▶ _Short problem_:
Nothing outside the stretch should be returned: give exactly the lines from the line containing "Reconstruct this image" through the line containing "bpy.data.objects.remove(o)", including both.

▶ _Dataset rows_:

▬▬▬▬▬▬▬▬▬▬

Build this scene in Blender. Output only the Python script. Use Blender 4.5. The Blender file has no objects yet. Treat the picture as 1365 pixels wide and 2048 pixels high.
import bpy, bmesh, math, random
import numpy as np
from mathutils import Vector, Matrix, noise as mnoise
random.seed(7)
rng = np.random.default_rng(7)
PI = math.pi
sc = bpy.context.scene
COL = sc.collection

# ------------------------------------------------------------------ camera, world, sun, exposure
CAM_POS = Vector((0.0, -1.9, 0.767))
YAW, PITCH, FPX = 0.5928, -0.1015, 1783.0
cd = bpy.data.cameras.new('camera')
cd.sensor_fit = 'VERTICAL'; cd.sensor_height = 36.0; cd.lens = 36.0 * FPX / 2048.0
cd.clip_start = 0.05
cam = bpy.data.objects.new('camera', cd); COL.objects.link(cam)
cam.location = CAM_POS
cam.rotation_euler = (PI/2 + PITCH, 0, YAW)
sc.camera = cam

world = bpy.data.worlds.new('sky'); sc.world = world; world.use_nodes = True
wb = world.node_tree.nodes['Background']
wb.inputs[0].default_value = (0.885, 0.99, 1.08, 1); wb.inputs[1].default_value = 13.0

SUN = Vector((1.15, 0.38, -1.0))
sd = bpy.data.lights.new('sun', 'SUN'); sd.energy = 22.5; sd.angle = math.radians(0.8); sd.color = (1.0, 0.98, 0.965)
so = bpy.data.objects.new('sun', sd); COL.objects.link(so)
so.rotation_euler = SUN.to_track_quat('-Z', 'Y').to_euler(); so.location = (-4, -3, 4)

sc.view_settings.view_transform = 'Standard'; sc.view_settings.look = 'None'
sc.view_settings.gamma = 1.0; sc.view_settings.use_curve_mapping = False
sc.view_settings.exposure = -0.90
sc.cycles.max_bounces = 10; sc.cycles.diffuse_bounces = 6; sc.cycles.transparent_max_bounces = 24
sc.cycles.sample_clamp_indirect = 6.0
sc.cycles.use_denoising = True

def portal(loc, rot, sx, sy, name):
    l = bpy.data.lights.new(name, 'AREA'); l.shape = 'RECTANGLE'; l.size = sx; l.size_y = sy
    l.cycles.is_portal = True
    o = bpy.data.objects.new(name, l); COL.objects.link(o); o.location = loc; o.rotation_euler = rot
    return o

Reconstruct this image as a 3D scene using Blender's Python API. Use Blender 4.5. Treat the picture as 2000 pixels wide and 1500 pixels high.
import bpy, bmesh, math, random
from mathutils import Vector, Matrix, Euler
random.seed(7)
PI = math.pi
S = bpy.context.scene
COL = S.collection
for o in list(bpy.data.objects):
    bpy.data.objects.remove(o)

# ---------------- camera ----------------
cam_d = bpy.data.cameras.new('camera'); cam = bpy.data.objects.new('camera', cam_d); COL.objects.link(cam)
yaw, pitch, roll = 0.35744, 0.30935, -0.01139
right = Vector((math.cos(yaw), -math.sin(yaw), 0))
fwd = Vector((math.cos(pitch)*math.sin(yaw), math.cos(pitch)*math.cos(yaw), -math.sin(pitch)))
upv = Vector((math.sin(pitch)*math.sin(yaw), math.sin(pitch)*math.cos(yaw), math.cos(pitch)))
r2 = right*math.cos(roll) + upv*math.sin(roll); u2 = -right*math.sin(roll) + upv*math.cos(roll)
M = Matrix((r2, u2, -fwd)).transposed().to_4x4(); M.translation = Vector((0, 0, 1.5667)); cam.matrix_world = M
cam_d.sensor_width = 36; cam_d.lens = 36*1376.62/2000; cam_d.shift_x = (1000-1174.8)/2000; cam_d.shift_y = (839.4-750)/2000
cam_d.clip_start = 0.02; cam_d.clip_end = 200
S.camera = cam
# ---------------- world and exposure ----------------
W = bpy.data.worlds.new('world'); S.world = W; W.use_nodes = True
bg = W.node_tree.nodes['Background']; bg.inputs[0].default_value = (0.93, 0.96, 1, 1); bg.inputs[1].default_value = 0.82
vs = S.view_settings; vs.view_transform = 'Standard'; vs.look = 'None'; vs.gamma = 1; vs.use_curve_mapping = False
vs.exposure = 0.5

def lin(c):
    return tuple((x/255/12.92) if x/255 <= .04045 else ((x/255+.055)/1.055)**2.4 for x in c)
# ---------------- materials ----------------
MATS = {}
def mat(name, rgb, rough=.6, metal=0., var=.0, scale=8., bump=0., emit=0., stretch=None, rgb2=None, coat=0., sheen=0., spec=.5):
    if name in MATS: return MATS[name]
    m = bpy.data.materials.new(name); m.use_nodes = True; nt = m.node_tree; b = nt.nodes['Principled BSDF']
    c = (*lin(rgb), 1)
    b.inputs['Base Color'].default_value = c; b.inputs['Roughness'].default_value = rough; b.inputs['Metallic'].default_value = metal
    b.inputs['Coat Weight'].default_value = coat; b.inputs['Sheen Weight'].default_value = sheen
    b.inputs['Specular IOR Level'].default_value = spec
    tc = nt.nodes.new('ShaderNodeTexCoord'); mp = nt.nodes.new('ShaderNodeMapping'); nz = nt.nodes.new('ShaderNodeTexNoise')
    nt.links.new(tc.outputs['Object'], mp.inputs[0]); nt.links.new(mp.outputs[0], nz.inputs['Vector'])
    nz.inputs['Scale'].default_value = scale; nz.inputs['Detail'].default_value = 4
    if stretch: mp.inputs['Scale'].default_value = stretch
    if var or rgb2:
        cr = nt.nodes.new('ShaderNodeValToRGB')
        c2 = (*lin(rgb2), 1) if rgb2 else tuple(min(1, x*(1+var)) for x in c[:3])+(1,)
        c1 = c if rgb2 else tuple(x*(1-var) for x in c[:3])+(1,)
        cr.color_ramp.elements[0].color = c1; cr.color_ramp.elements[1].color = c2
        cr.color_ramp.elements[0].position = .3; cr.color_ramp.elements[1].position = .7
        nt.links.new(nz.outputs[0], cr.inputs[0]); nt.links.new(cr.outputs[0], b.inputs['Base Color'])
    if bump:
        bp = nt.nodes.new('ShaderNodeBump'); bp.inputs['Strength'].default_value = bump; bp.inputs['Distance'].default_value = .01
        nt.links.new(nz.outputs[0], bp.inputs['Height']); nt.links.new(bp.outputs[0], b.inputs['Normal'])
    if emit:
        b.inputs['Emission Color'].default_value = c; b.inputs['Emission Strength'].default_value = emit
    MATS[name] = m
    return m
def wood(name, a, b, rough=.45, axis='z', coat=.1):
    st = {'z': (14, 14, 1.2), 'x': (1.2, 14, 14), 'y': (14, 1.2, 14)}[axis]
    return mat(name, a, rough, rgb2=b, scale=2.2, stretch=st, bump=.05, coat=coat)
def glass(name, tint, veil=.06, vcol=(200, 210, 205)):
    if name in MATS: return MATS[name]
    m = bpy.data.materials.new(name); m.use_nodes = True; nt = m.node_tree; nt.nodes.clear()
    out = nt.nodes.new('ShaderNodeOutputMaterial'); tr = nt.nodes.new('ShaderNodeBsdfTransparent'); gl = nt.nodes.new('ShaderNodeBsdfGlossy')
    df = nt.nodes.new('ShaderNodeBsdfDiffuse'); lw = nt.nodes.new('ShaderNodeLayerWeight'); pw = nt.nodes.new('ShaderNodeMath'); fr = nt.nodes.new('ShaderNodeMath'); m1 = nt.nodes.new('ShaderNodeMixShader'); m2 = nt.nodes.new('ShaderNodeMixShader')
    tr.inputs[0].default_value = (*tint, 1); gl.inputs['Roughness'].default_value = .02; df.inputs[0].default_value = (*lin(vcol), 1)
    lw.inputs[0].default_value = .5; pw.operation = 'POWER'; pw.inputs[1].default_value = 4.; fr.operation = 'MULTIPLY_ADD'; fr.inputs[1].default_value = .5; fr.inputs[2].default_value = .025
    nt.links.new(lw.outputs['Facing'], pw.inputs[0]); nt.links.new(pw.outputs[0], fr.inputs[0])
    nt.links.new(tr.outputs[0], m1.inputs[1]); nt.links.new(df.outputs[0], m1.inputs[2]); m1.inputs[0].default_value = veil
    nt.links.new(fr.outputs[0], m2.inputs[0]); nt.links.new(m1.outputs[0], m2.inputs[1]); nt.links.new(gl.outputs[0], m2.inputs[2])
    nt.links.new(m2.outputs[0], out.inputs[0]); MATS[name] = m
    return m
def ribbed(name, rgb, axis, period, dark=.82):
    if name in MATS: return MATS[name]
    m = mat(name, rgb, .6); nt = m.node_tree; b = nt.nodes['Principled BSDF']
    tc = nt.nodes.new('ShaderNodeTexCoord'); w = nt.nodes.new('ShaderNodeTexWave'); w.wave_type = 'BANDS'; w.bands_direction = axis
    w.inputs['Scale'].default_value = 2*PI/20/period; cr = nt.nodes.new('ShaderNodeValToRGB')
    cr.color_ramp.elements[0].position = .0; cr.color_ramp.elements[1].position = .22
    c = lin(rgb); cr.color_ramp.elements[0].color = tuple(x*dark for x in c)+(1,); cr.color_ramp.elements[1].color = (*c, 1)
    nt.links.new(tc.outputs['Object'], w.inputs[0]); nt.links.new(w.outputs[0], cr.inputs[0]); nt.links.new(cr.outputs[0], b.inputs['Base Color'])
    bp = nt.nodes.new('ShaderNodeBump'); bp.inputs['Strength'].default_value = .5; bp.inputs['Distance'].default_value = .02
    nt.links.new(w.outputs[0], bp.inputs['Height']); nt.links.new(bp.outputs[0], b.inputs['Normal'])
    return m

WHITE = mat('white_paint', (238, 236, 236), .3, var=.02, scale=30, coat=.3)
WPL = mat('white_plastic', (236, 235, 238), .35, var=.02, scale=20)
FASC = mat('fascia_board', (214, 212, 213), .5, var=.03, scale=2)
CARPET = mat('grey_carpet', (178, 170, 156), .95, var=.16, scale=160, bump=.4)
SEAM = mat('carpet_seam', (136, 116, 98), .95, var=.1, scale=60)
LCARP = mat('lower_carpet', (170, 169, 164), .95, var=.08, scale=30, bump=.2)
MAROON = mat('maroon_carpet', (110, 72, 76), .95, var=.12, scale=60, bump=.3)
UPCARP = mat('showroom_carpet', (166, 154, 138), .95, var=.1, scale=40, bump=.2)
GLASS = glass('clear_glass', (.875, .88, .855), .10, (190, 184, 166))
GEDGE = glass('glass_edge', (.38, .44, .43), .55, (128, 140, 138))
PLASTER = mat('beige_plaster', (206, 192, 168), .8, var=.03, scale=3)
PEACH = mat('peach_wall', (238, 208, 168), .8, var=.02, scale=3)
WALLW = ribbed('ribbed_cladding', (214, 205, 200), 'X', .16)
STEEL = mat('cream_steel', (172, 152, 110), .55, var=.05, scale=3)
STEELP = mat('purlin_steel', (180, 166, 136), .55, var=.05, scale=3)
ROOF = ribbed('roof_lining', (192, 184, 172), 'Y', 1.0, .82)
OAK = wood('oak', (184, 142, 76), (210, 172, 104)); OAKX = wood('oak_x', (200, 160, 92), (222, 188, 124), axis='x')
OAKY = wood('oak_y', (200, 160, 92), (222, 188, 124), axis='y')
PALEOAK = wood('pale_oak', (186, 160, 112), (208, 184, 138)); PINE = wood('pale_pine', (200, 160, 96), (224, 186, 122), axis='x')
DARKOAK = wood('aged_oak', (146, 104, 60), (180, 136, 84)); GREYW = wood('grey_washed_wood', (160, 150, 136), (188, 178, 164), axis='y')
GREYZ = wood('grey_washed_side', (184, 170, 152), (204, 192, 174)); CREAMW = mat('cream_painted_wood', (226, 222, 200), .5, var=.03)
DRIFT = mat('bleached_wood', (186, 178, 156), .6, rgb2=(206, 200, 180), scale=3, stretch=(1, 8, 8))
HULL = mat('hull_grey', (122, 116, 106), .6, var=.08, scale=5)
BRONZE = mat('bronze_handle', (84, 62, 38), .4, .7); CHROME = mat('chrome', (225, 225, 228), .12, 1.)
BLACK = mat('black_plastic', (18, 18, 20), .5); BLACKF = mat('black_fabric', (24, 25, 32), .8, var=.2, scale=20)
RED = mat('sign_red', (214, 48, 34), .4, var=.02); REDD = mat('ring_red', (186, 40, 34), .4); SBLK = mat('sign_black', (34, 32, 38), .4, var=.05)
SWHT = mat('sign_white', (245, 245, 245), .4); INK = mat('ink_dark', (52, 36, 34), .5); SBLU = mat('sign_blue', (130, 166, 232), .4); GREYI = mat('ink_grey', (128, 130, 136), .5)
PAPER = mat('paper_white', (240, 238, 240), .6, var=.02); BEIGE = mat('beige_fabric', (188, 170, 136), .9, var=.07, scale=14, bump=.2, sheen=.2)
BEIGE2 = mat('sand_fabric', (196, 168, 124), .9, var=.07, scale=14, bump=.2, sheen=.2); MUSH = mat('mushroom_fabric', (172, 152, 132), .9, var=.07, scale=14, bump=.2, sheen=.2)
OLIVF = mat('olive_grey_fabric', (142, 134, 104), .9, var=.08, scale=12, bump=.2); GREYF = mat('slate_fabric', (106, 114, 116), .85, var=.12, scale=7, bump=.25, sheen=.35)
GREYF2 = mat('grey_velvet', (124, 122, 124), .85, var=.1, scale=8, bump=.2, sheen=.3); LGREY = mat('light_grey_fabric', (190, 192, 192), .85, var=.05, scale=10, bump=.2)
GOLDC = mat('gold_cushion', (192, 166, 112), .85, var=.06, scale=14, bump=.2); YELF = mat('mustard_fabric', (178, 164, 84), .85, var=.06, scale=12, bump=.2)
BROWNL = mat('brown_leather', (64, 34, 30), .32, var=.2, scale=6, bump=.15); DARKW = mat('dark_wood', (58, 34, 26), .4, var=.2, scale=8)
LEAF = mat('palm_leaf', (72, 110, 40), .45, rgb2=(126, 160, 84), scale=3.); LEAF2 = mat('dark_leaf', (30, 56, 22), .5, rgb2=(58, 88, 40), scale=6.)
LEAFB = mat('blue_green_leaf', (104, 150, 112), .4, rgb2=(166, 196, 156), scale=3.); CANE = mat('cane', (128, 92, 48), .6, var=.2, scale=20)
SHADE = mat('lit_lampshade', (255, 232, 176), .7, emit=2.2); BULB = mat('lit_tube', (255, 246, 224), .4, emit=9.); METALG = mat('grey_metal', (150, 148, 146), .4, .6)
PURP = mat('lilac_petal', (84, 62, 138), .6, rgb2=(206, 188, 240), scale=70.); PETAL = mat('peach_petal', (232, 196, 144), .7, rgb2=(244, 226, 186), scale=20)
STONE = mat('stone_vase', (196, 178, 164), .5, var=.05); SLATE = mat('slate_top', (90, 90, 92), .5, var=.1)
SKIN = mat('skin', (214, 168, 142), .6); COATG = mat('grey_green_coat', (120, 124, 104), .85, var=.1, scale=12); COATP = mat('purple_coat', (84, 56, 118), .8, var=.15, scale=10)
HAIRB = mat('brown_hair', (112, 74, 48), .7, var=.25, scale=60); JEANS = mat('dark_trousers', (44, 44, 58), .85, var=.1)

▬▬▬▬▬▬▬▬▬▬

▶ _Answer to the problem_:
Reconstruct this image as a 3D scene using Blender's Python API. Use Blender 4.5. Treat the picture as 2000 pixels wide and 1500 pixels high.
import bpy, bmesh, math, random
from mathutils import Vector, Matrix, Euler
random.seed(7)
PI = math.pi
S = bpy.context.scene
COL = S.collection
for o in list(bpy.data.objects):
    bpy.data.objects.remove(o)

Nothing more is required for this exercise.